I wonder what brings these things into our sleeping thoughts? Why do we dream so vividly about things from out past? I could understand it had I been talking about Kenny .. or Jasmine .. but neither had even been on my mind recently, maybe it's just a way to make sure no one is forgotten?
Saturday, 22 June 2019
Luther - 9 weeks
Handsome boy
What ya doing?
Little black panther on the prowl ...
Mr S's words this morning... and I quote . "There's something about that little guy, I've never taken to a kitten so quickly!"
Stunning Day For Walking
Any hotter would have been too hot for our mid morning to lunch time walks, as it was it was ideal, but OMG the flies!!!! Having the big camera you can see them clearly in this bottom photo, if you can't and want to see them click on it to enlarge it.
I always thought my old camera took decent photos, but having this one makes me realise how poor they were, and these are only taken with the small lens which is better really for everyday use.
Friday, 21 June 2019
Llyn Ffynhonnau
I took the old camera out today as I was nervous of dropping the other one walking around and in LLyn FFynhonnau .. yes in, well you have to don't you!

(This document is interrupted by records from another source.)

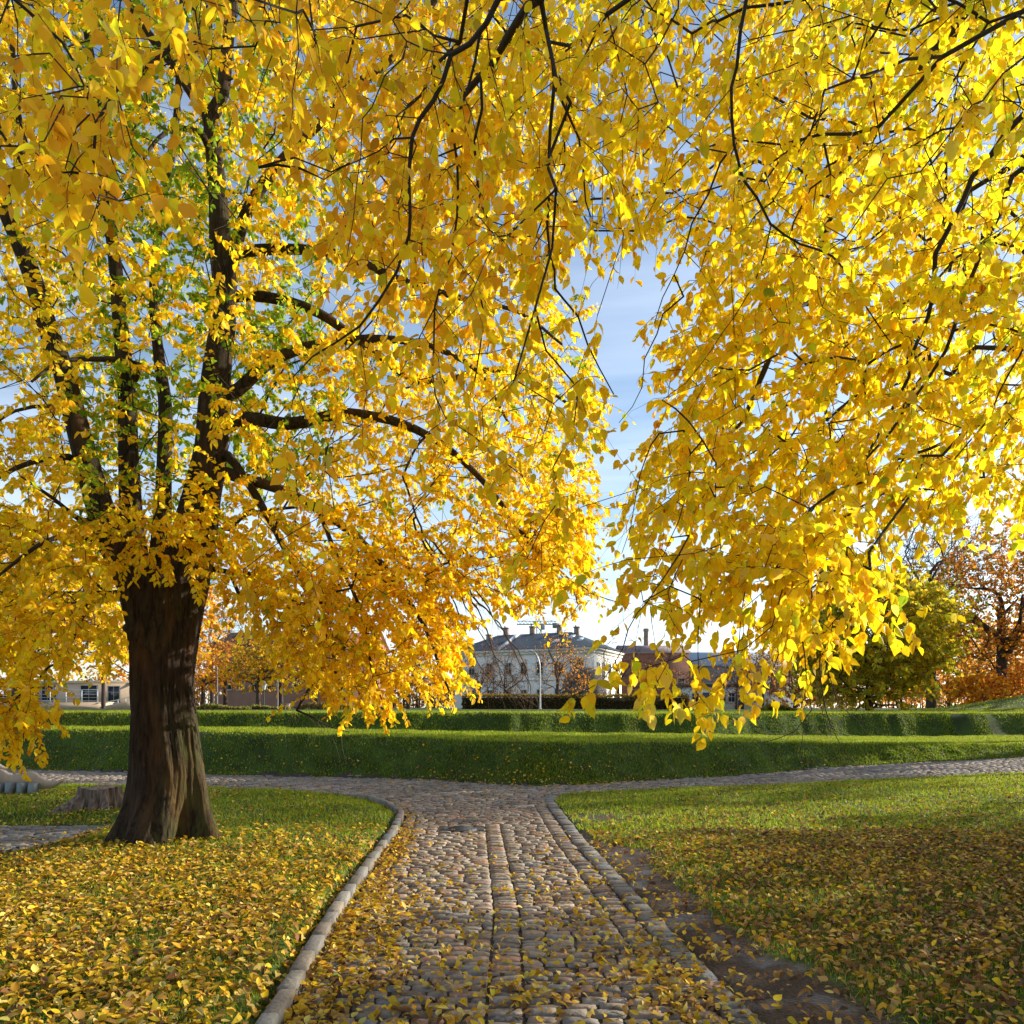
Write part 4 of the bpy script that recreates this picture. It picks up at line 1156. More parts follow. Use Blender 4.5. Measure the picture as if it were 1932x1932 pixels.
# bare and thinning trees in front of the white building
plain_tree('bare_tree', wx(905, 72), 72, 6, 2.3, 2.6, 3.6, [(1, RUST), (1, BRN)], 'leafless twiggy brown tree in front of the left end of the white building', n_t=110, n_leaf=1, leaf=.14, bare=True, tw=1.0, twig_r=.012, r0=.014, tr=.12, droop=.9, group='bare trees before the white building')
plain_tree('bare_tree', wx(952, 70), 70, 6, 2.4, 2.5, 3.4, [(1, RUST), (1, BRN)], 'drooping bare brown tree left of the street lamp', n_t=130, n_leaf=1, leaf=.14, bare=True, tw=1.1, twig_r=.012, r0=.014, tr=.12, droop=1.2, group='bare trees before the white building')
plain_tree('bare_tree', wx(1052, 68), 68, 6.5, 2.2, 2.9, 4.2, [(2, ORA), (1, RUST)], 'thin russet tree with a dark trunk right of the street lamp', n_t=120, n_leaf=1, leaf=.15, bare=True, tw=1.0, twig_r=.011, r0=.014, tr=.17, group='bare trees before the white building')
plain_tree('bare_tree', wx(1078, 72), 72, 6, 2.0, 2.4, 3.6, [(3, ORA), (1, RUST)], 'small orange brown tree between the lamp and the dome', n_t=100, n_leaf=2, leaf=.15, bare=True, tw=.9, twig_r=.011, r0=.014, tr=.12, group='bare trees before the white building')
plain_tree('bare_tree', wx(1166, 64), 64, 6.2, 2.3, 2.8, 3.9, None, 'gnarled leafless tree at the right corner of the white building', n_t=90, n_leaf=0, bare=True, tw=1.0, twig_r=.010, r0=.013, tr=.15, group='bare trees before the white building')
for px, D, h, lab in ((1215, 84, 5.2, 'maroon twiggy shrub left of the low white building'), (1268, 82, 4.6, 'maroon twiggy shrub by the end of the clipped hedge'), (1390, 66, 5.6, 'dark bare tree in front of the low white building'), (1440, 64, 5.8, 'dark bare tree right of the low white building'), (1240, 100, 7.5, 'sparse bare tree before the brick building')):
    plain_tree('bare_tree', wx(px, D), D, h, 2.3, h * .42, h * .58, [(2, (.16, .06, .05)), (1, RUST)], lab, n_t=120, n_leaf=1, leaf=.16, bare=True, tw=.9, twig_r=.012, r0=.014, tr=.11, limbs=6, group='bare shrubs and trees beyond the hedge')
# right side
plain_tree('hornbeam', wx(1640, 42), 42, 7.6, 4.5, 3.9, 4.0, [(2, (.34, .34, .03)), (2.2, (.46, .42, .03)), (3.0, (.72, .50, .03)), (.5, OLV)], 'broad round green and gold tree standing behind the bank at the right', n_t=1500, n_leaf=14, leaf=.23, tw=.8, tr=.22, gap=-.65, flat=1.0)
plain_tree('bare_tree', wx(1757, 52), 52, 13, 4.2, 5.6, 9.0, None, 'tall bare dark tree rising behind the round green and gold tree', n_t=330, n_leaf=0, bare=True, tw=1.5, twig_r=.013, r0=.018, tr=.30, limbs=7)
plain_tree('oak', wx(1890, 50), 50, 12, 6.0, 5.2, 7.0, [(3, RUST), (2, ORA), (1, OLV)], 'large rusty brown oak with crooked branches at the right edge', n_t=1000, n_leaf=11, leaf=.22, tw=1.0, tr=.38, limbs=8, gap=-.6)
plain_tree('oak', wx(2120, 46), 46, 12, 6, 5.2, 7.0, [(3, ORA), (2, RUST), (1, GOLD)], 'rusty oak cut off by the right edge of the picture', n_t=600, n_leaf=8, leaf=.25, tw=1.0, tr=.38, limbs=8, gap=-.4)
plain_tree('bush', wx(1850, 44), 44, 2.4, 1.6, 1.0, 1.15, [(3, ORA), (2, GOLD), (1, (.5, .16, .02))], 'low bright orange bush beneath the oak, left of the grassy mound', n_t=130, n_leaf=10, leaf=.19, tw=.5, tr=.06, cat='bush', flat=1)
plain_tree('bush', wx(1903, 45), 45, 3.0, 1.9, 1.3, 1.5, [(3, ORA), (2, (.6, .2, .02))], 'orange bush directly behind the grassy mound', n_t=150, n_leaf=10, leaf=.19, tw=.5, tr=.06, cat='bush', flat=1)
# trees beyond the right edge whose shadows fall across lawn and path
plain_tree('linden', 18.0, 12.0, 8, 2.9, 2.7, 5.0, [(4, YEL), (2, GOLD)], 'yellow tree standing on the lawn beyond the right edge', n_t=330, n_leaf=10, leaf=.2, tw=.8, tr=.25, gap=-.3)
plain_tree('linden', 17.0, 8.6, 8, 3.0, 2.6, 4.8, [(4, YEL), (2, GOLD)], 'second yellow tree on the lawn beyond the right edge, nearer the path', n_t=330, n_leaf=10, leaf=.2, tw=.8, tr=.25, gap=-.3)

plain_tree('linden', 22.5, 16.4, 8, 3.0, 2.6, 5.0, [(4, YEL), (2, GOLD)], 'yellow tree on the lawn farther beyond the right edge', n_t=330, n_leaf=10, leaf=.2, tw=.8, tr=.25, gap=-.3)
plain_tree('tall_tree', 26.5, 29.0, 14, 4.2, 3.4, 11.2, [(3, GOLD), (2, YEL)], 'tall golden tree beyond the right edge whose shade falls on the cross path', n_t=420, n_leaf=10, leaf=.24, tw=.9, tr=.3, gap=-.5)
plain_tree('tall_tree', 33.0, 30.5, 14, 4.2, 3.4, 11.4, [(3, GOLD), (2, ORA)], 'second tall tree beyond the right edge, farther back', n_t=380, n_leaf=10, leaf=.24, tw=.9, tr=.3, gap=-.5)
for px, D, h, cols, lab in ((1500, 85, 9, [(3, RUST), (1, OLV)], 'brown tree filling the gap left of the round green and gold tree'), (1570, 95, 10, [(3, RUST), (1, OLV)], 'far brown tree seen low behind the round green and gold tree'), (1700, 90, 10, [(2, RUST), (2, ORA)], 'far rusty tree behind the bare dark tree'), (1790, 84, 10, [(2, ORA), (2, RUST)], 'far orange tree between the bare tree and the oak'), (1860, 78, 9, [(3, ORA), (1, GOLD)], 'far orange tree behind the oak trunk'), (1935, 80, 10, [(2, ORA), (2, RUST)], 'far orange tree at the right edge behind the mound')):
    plain_tree('park_tree', wx(px, D), D, h, 4.2, h * .48, h * .48, cols, lab, n_t=330, n_leaf=10, leaf=.30, tw=1.0, tr=.2, group='autumn trees far behind the right bank', gap=-.5, flat=1.0)
def woods(x0p, x1p, D, H, label, cols, n):
    x0, x1 = wx(x0p, D), wx(x1p, D)
    z0 = 1.2
    x = R.uniform(x0, x1, n); y = D + R.uniform(-4, 4, n)
    top = H * (.75 + .25 * vnoise(x / 5, y / 9, 14) + .12 * vnoise(x / 1.6, y / 3, 15))
    z = z0 + top * R.uniform(0, 1, n) ** .8
    l = MB(); add_leaves(l, np.stack([x, y, z], 1), R.normal(0, 1, (n, 3)), R.normal(0, 1, (n, 3)), R.uniform(.35, .9, n), palette(n, cols, .25))
    m = n // 60; xs = R.uniform(x0, x1, m); ys = D + R.uniform(-3, 3, m)
    edges_mesh(l, np.stack([xs, ys, 0 * xs + z0], 1), np.stack([xs + R.normal(0, .3, m), ys, z0 + R.uniform(.5, .9, m) * H], 1), np.full(m, .16), np.full(m, .06), 4, (.07, .05, .04))
    tag(l.build('distant_woods', M_LITTER), label, 'woods', kind='stuff')
woods(-700, 440, 160, 8.5, 'far brown and orange woods behind the left trees', [(3, RUST), (2, ORA), (1, OLV), (1, BRN)], 9000)
woods(640, 870, 170, 7.5, 'far brown woods left of the white building', [(3, RUST), (1, ORA), (1, BRN)], 3000)
woods(1420, 2500, 170, 8.5, 'far brown and olive woods behind the right trees', [(3, RUST), (1, ORA), (2, OLV), (1, BRN)], 9000)
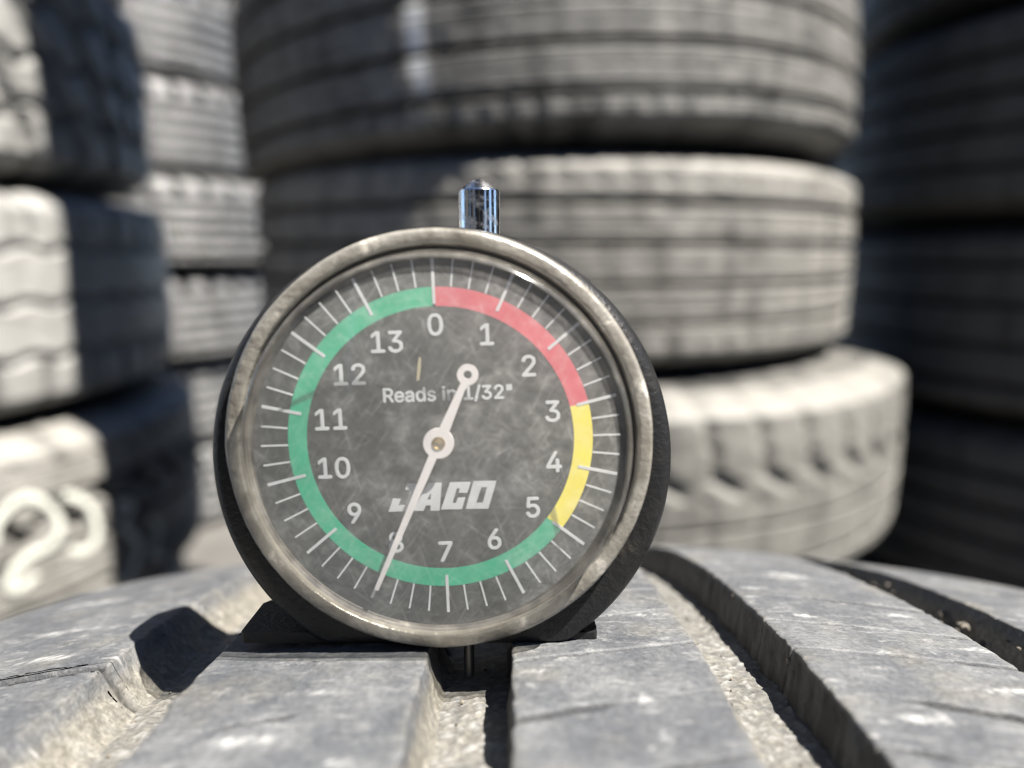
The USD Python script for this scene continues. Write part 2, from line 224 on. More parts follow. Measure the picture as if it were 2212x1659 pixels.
for ri, rb in enumerate(RIBS):
    a, b, um = rb['a'], rb['b'], .5 * (rb['a'] + rb['b'])
    cols, hh = [], []
    tw = np.linspace(0, 1, 12)
    def wall(w, depth):
        w = max(w, .5)
        if w < 1.5: x, y = w * tw, -depth * tw
        else: x, y = w * tw, -depth * (1 - (1 - tw) ** 2.1)
        return x, y
    if rb['wl'] or ri == 4:
        x, y = wall(rb['wl'], DEPTH); cols += list(a - x[::-1]); hh += list(y[::-1] - .28)
    else:
        pass
    step = .5 if ri in (1, 2, 3) else .9
    top = np.concatenate([[a + .12, a + .35], np.arange(a + .7, b - .6, step), [b - .35, b - .12]])
    ht = np.zeros(len(top)); ht[0] = ht[-1] = -.12; ht[1] = ht[-2] = -.03
    cols += list(top); hh += list(ht)
    if rb['wr'] or ri == 0:
        x, y = wall(rb['wr'], DEPTH); cols += list(b + x); hh += list(y - .28)
    cols, hh = np.array(cols), np.array(hh)
    sp = sorted(rb['sip'], key=lambda k: k[0])
    keep = np.ones(len(fine), bool)
    for k in sp: keep &= np.abs(fine - k[0]) > 1.0
    base = [(s, -1, 0) for s in fine[keep]] + [(s, -1, 0) for s in coarse]
    for i, k in enumerate(sp):
        base += [(k[0], i, j) for j in range(len(OFF))]
    base.sort(key=lambda r: (r[0], r[2]))
    uc = np.clip(cols, a, b)
    Wf, Df = [], []
    for i, k in enumerate(sp):
        if k[2] == 't':
            r_ = noise(np.stack([uc * .25, np.full_like(uc, i * 7.3), np.full_like(uc, ri * 3.1)], -1), 11)
            Wf.append(.58 + .8 * np.clip(r_ - .55, 0, 1)); Df.append(.30 + .4 * r_ + 3.0 * np.clip(r_ - .58, 0, 1))
        else:
            Wf.append(lin(uc, k[2])); Df.append(lin(uc, k[3]))
    slopes = np.array([k[1] for k in sp]); cents = np.array([k[0] for k in sp])
    ns = np.array([r[0] for r in base])
    sl = np.interp(ns, cents, slopes) * np.clip(1 - np.clip(ns - 150, 0, 30) / 30, 0, 1)
    S = ns[:, None] + sl[:, None] * (uc - um)[None, :]
    H = np.repeat(hh[None], len(ns), 0)
    D0 = np.zeros_like(S)
    for r, (s, i, j) in enumerate(base):
        if i >= 0:
            S[r] += OFF[j] * Wf[i]; D0[r] = DEP[j] * Df[i]
    U = np.repeat(cols[None], len(ns), 0)
    q_ = np.stack([U, S, 0 * U], -1)
    inwall = np.clip(-H / DEPTH, 0, 1)
    # chipped edges, worn face, caked walls
    jit = (fbm(np.stack([S * .45, H * .4 + ri * 5, U * .02], -1), 4, 21) - .5)
    side = np.where(U < um, -1, 1)
    near = np.exp(-np.minimum(np.abs(U - a), np.abs(U - b)) / 1.2) * (H > -.5) + (H <= -.5)
    U = U + side * jit * 1.1 * near
    big = (fbm(q_ * .11, 3, ri + 40) - .5) * .28 + (fbm(q_ * .7, 4, ri + 60) - .5) * .14
    H = H + big * (1 - inwall) - D0 + inwall * (fbm(q_ * .9, 4, 77) - .5) * .7 * (1 if min(rb['wl'], 9) else 1)
    edge = np.minimum(np.abs(uc - a), np.abs(uc - b))[None] + 0 * U + 6 * (inwall > .1)
    dust, chalk = surface_attrs(U.ravel(), S.ravel(), H.ravel(), (inwall).ravel(), edge.ravel())
    steep = np.repeat((np.where(cols < a, rb['wl'], np.where(cols > b, rb['wr'], 9)) < 1.95)[None], len(ns), 0).ravel()
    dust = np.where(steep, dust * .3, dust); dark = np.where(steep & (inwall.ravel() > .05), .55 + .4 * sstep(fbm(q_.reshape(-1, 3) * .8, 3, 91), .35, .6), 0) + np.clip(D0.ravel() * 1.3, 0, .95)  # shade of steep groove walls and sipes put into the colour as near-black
    V = tyre_pt(U, S, H).reshape(-1, 3)
    f = grid_faces(len(ns), len(cols), wrap_r=True)
    out = np.stack([0 * V[:, 0], V[:, 1], V[:, 2] - R0 * MM], -1)
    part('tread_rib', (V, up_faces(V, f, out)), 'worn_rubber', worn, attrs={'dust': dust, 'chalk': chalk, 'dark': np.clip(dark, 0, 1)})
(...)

I'm really taken aback with the quality of the photos, honestly they are nowhere near as good - I had never realised before that these photos lacked so much clarity and definition. Anyway they are still there as a reminder of the lovely Summer solstice of 2019.
The edge of the lake was littered in goose shit, I don't think I've ever seen so much there. I wondered how much Jezi should be eating .. dirty mare that she is. I was thrilled to see the goose family doing well and glad that Tali was not there so go swimming after them. Asha did head off but she's far more obedient than her head strong mother was and immediately returned. In fairness to Tali though when she did swim off after the ducks she was already deaf and I had to make eye contact with her for her to return, which she did .. eventually!
Asha's off
Kaiah has her eye on the ducks .. but she doesn't swim!